Below are several entries. Transcribe exactly those lines that fall from the one with "Generate a Blender" through the one with "return CAM + d * ((X - CAM.x) / d.x)", end lines included.

**Extracted data**
● ● ● ● ●

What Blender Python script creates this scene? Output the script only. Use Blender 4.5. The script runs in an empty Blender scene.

● ● ● ● ●

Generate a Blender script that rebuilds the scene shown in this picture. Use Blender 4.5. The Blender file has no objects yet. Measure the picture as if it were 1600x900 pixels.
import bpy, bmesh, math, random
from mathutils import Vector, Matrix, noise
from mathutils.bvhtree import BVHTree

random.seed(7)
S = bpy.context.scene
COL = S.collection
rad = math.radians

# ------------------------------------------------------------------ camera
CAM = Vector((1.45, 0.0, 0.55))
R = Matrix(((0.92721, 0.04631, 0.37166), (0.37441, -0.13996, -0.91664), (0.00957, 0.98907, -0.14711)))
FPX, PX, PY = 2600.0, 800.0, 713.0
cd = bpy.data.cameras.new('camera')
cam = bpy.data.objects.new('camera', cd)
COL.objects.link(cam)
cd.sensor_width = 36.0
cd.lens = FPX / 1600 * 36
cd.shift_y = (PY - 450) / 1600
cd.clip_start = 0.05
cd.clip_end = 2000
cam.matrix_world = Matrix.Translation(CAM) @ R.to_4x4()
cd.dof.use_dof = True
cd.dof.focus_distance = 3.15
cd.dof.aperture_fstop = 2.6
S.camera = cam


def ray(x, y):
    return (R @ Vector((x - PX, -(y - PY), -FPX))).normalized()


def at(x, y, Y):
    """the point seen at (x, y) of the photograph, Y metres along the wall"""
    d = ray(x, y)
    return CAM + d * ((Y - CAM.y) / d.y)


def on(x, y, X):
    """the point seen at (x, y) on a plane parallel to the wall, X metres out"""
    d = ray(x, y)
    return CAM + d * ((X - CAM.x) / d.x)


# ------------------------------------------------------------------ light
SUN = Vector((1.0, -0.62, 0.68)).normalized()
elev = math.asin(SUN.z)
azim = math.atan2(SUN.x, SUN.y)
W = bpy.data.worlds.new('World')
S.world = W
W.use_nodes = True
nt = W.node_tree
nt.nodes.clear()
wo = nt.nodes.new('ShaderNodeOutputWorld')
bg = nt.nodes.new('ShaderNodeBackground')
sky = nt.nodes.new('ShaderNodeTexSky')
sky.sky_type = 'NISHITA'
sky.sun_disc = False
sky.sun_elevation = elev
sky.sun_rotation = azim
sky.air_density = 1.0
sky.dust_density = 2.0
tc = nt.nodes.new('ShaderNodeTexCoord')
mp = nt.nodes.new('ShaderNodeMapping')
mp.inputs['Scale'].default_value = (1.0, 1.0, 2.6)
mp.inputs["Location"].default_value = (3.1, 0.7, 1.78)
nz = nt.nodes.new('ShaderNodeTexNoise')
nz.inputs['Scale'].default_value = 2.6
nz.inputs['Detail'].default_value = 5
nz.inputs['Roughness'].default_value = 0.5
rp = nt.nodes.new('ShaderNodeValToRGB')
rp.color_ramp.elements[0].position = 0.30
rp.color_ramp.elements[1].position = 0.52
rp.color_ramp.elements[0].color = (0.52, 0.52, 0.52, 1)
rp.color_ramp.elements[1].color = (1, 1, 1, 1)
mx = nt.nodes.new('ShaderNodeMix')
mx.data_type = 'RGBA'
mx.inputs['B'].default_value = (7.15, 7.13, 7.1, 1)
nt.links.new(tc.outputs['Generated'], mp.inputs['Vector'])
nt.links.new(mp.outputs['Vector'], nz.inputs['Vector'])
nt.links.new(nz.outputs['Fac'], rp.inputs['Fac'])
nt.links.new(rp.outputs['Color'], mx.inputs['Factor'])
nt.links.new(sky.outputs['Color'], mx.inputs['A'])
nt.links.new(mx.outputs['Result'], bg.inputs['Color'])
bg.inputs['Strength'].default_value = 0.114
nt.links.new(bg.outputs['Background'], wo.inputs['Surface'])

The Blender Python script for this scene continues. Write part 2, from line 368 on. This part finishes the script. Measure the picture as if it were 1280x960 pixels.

● ● ● ● ●

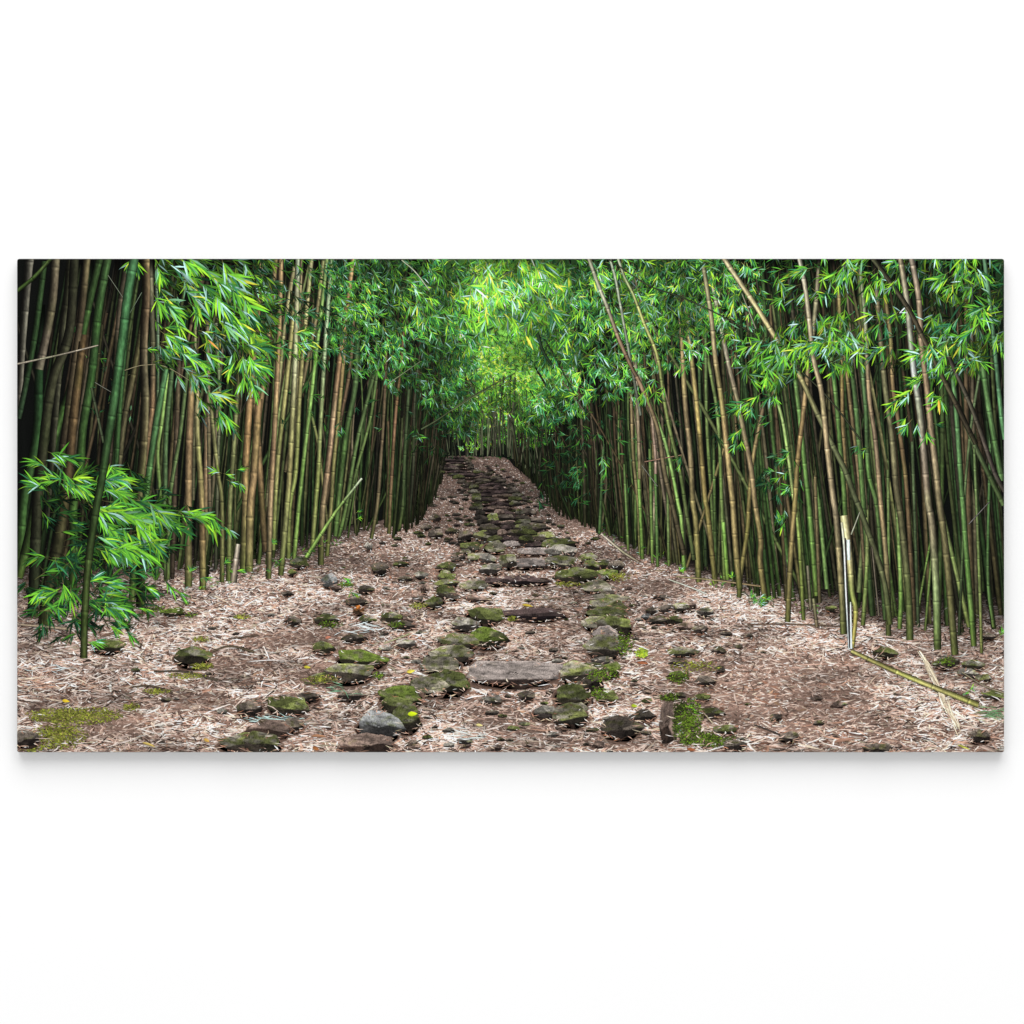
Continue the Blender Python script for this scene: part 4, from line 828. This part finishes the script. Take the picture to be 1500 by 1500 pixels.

● ● ● ● ●

**Final result**
Generate a Blender script that rebuilds the scene shown in this picture. Use Blender 4.5. The Blender file has no objects yet. Measure the picture as if it were 1600x900 pixels.
import bpy, bmesh, math, random
from mathutils import Vector, Matrix, noise
from mathutils.bvhtree import BVHTree

random.seed(7)
S = bpy.context.scene
COL = S.collection
rad = math.radians

# ------------------------------------------------------------------ camera
CAM = Vector((1.45, 0.0, 0.55))
R = Matrix(((0.92721, 0.04631, 0.37166), (0.37441, -0.13996, -0.91664), (0.00957, 0.98907, -0.14711)))
FPX, PX, PY = 2600.0, 800.0, 713.0
cd = bpy.data.cameras.new('camera')
cam = bpy.data.objects.new('camera', cd)
COL.objects.link(cam)
cd.sensor_width = 36.0
cd.lens = FPX / 1600 * 36
cd.shift_y = (PY - 450) / 1600
cd.clip_start = 0.05
cd.clip_end = 2000
cam.matrix_world = Matrix.Translation(CAM) @ R.to_4x4()
cd.dof.use_dof = True
cd.dof.focus_distance = 3.15
cd.dof.aperture_fstop = 2.6
S.camera = cam


def ray(x, y):
    return (R @ Vector((x - PX, -(y - PY), -FPX))).normalized()


def at(x, y, Y):
    """the point seen at (x, y) of the photograph, Y metres along the wall"""
    d = ray(x, y)
    return CAM + d * ((Y - CAM.y) / d.y)


def on(x, y, X):
    """the point seen at (x, y) on a plane parallel to the wall, X metres out"""
    d = ray(x, y)
    return CAM + d * ((X - CAM.x) / d.x)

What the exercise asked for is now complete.